June 24 - July 10, 2022
Overview

“All the wrong colours at the right time. A weird afternoon. An old memory friend. A romantic melody.”

 

Text by Marianna Ebersoll


 

Ben King’s new show Weird Afternoon occupies a strange place. The time between 2.00 and 5.00pm. The morning’s caffeine has left the body, the mind starts wandering, the sun has exhausted itself and is contemplating leaving the room. These hours are where Ben’s plates and sculptures spend time.

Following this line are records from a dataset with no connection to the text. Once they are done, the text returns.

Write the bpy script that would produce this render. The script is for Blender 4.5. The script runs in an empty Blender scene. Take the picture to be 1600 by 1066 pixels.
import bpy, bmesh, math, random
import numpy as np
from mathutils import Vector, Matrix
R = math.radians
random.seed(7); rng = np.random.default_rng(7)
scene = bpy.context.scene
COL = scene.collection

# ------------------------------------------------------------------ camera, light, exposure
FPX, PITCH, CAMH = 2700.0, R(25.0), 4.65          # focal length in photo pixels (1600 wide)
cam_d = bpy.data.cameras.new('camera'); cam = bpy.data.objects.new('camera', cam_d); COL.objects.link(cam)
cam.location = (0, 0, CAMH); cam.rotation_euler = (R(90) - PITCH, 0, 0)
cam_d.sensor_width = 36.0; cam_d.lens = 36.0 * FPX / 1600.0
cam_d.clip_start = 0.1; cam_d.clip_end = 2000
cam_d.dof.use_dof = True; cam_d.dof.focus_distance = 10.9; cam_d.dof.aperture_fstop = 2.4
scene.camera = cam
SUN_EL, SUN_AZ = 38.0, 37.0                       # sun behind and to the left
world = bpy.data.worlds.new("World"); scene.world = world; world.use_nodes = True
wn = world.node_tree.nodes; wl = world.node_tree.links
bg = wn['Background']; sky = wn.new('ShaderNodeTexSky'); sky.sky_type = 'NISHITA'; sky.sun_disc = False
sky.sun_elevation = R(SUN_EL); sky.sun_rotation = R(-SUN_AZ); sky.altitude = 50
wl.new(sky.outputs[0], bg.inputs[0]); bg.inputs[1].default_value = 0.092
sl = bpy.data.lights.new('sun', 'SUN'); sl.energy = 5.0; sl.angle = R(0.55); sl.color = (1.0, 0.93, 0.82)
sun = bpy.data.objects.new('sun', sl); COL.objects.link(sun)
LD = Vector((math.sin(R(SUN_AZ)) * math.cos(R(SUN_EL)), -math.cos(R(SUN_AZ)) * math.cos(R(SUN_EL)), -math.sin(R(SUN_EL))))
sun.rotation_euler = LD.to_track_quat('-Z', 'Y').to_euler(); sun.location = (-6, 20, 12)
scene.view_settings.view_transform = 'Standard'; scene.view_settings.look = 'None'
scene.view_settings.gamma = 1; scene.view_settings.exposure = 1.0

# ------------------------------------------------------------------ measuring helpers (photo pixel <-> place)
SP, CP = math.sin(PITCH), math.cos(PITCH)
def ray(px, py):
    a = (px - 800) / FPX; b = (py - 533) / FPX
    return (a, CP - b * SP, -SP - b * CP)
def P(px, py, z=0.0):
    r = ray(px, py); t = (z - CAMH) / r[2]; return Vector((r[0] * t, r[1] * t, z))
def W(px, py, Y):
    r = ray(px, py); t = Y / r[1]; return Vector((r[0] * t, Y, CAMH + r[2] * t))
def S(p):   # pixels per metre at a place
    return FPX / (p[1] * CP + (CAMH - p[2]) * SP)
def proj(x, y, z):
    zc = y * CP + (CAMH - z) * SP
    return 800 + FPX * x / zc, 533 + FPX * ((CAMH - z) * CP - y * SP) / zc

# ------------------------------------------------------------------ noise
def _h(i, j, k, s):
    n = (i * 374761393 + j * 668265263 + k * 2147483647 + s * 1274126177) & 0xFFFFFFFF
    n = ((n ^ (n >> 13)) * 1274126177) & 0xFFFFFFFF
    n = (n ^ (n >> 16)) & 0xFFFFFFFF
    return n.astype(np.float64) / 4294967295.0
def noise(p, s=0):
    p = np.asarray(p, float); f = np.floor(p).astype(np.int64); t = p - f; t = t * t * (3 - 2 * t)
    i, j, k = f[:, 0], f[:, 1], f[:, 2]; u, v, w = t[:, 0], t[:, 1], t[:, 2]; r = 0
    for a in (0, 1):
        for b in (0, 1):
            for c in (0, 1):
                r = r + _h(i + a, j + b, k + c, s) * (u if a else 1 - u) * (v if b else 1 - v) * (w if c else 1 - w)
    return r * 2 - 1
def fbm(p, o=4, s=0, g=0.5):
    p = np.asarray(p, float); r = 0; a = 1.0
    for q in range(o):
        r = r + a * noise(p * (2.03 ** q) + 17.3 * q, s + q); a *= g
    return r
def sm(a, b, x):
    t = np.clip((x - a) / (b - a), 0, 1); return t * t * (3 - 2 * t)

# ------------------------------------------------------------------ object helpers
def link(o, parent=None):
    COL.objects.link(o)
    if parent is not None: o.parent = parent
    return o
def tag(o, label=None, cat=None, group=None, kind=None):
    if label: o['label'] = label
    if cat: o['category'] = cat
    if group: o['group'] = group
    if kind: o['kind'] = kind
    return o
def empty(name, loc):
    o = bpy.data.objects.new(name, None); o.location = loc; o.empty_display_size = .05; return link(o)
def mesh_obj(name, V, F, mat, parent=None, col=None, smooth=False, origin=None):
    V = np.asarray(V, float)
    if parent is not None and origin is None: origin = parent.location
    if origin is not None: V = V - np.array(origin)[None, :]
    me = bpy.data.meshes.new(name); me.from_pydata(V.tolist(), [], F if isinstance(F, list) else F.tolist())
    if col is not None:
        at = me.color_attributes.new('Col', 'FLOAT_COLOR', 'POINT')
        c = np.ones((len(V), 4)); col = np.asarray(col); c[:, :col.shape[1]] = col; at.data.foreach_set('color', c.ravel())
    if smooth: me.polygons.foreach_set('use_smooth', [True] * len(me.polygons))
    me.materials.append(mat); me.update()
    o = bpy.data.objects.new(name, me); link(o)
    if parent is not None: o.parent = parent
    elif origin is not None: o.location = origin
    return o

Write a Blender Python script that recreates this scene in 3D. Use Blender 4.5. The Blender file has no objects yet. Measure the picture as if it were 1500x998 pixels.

Apparitions of a ghost walking home, robots towering over cityscapes, faces floating amongst wet slip. “When I was a kid that would be the time I’d be making up adventures”. The mind blurs and anything becomes possible, imagination becomes reality as day slips into night, a portal to another world. 

 

UFOs, robots and apes become repeating characters that play out new roles on different plates: threatening, caring. Nervous laughter is allowed, as children and adults often laugh through the harder moments. In one sculpture a crouching figure with a red and glaring ape’s face looks down upon a small figurine of a boy. The rough glazed ceramic texture envelops the smooth figurine; it is hard to decide whether the monkey poses as protector or threat. Ben offers a place to sit with both; they are all and one at the same time. 

 

In one plate, the word ‘INTROJECTION’ appears at the bottom of a scene that is a haze of different landscapes, textures and characters. The Oxford Dictionary defines the word as “the unconscious adoption of the ideas and attitudes of others”. This plate with its many layers offers a window into the confusing task of understanding the world around us, where trauma often morphs into dream. A robot stands, knife in hand, red blood pouring downwards through the glaze, a detached figure lying beneath him. The Sydney skyline is carved into an airbrushed red fog. Floating above are two embracing figures in washed cobalt, stark blue against the red blur. The layered imagery also shows Ben’s tireless approach to working and reworking his plates, usually firing them multiple times. This murderous scene is interrupted by dots of different glaze, on glaze, Egyptian paste and separately fired tiles fused to the plate with glaze. Moving your eyes across the changing ceramic surface, the beauty of the embracing figures changes to horror, changes again to laughter upon seeing an awkwardly smiling robot in the corner. This plate, after many transformations finds itself resting as a cacophony of images, voices and emotions. Through this cacophony one can see the nature of living in this ever-changing world while hauling one’s past behind you, it’s violent, sad, beautiful and funny all at once. And Centrepoint tower watches over it all. 

 

Ben’s plates and sculptures don’t hide that there are some messes one just can’t clean up and that there is beauty within that too. They are far from a traditional plate, instead are rough, holes pierced through them, strange arms extending outwards from the plates jagged circle. Reaching out, they offer a portal to another world, the in-between space, the afternoon. We are invited to sit in this afternoon sun, honouring the range of emotions that bounce off the inside of our bodies like fireworks, the good and the bad and all of it in between.